Bu yılki YKS sonuçları birçok adayı ve ailesini şaşkına çevirdi.

Özellikle eşit ağırlık (EA) ve ikinci sırda sözel (SÖZ) adaylarının yanı sıra, kısmen sayısal (SAY) alanındaki öğrenciler de büyük bir şok yaşadı.

Bazı öğrenciler aldıkları yüzdelik dilimin iki hatta üç katı altında bile tercih yapmalarına rağmen yerleşemediler. Açıkta kalan adayların hayal kırıklığı ve şaşkınlığı devam ediyor.

***

Peki bunun nedeni ne olabilir?

1. Tercih Yoğunluğu ve Yığılmalar;

Sağlık, mühendislik, hukuk, psikoloji gibi popüler bölümler çok fazla tercih edildi.

Normalde daha düşük yüzdelik dilimle girilebilecek bu bölümlere, yüksek dilimli öğrenciler kayınca sıralamaların öngörülen “taban–tavan” dengesi bozuldu.

2. Kontenjan Değişiklikleri;

YÖK bazı bölümlerin kontenjanlarını artırırken bazılarını azalttı.
Yeni açılan devlet üniversitelerinde kontenjan artışı olunca, daha düşük puanlı öğrenciler bu bölümlere yerleşebildi. Popüler şehirlerdeki kontenjanlar dolunca ise yüksek puanlı öğrenciler sıkıştı.

3. Özel Üniversite Bursları ve Şehir Etkisi;

Vakıf üniversiteleri sundukları burs oranlarıyla öğrencileri cezbetti.

İstanbul, Ankara ve İzmir gibi büyük şehirlerdeki bölümler çok yoğun tercih edildiği için, yüksek puanlı öğrenciler bile “garanti olsun” diye daha alt seviyedeki bölümleri yazmak zorunda kaldı.

Bu da sıralama kaymalarına yol açtı.

Örnek Bir Durum

Çok iyi puan alan bir öğrenci, ekonomik sebeplerden dolayı kendi şehrindeki bir bölümü tercih etti. Bu bölüm, öğrencinin yüzdelik diliminin çok altında kalmasına rağmen doldu ve programın taban puanı yükseldi.

Böylece 50 bin sıralamadaki bir öğrenci, aslında 200 binlik bir programa yerleşerek taban puanı yukarı çekti.
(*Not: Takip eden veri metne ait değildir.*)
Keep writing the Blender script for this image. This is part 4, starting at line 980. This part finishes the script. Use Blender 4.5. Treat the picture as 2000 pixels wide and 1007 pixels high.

Diğer yandan, aynı yüzdelikteki başka bir öğrenci “ya tutarsa” diyerek 40 binlik bir programı yazdı; ancak yığılma nedeniyle açıkta kaldı.

***

Sonuç olarak:

Yeterli puanı olduğu halde üniversiteye yerleşemeyen öğrenciler,

Yeterli puanı olmadığı halde tercih edilmediği için bölüme yerleşen öğrenciler ortaya çıktı.

Peki Yanlış Nerede?

Tercih sistemi ile üniversiteler arasındaki uçurum,

Hayat pahalılığı,

Vakıf üniversitelerinin ücret politikaları,

Büyük şehirlerin cazibesi,

Sırf “üniversite olsun” diye açılan fakülteler,

Öğrencinin bir gelir kapısı olarak görülmesi, tüm bunlar sorunların temelinde yatıyor.

Çözüm Önerisi

Bu sınav sistemi artık kaldırılmalı.

Bir öğrencinin hangi üniversiteye ve hangi bölüme gideceği lise 1’den itibaren planlanmalı.

Lisedeki her dersin sınavı merkezi ve şeffaf yapılmalı, başarı birikerek ilerlemeli.

Elektrik mühendisi olacak bir öğrenci kontrol kalemini ilk kez üniversitede tanıyorsa, o işten verim alınamaz.

Merak, ilgi ve yetenekler önceden belirlenmeli; öğrencilere bu doğrultuda yönlendirme yapılmalıdır.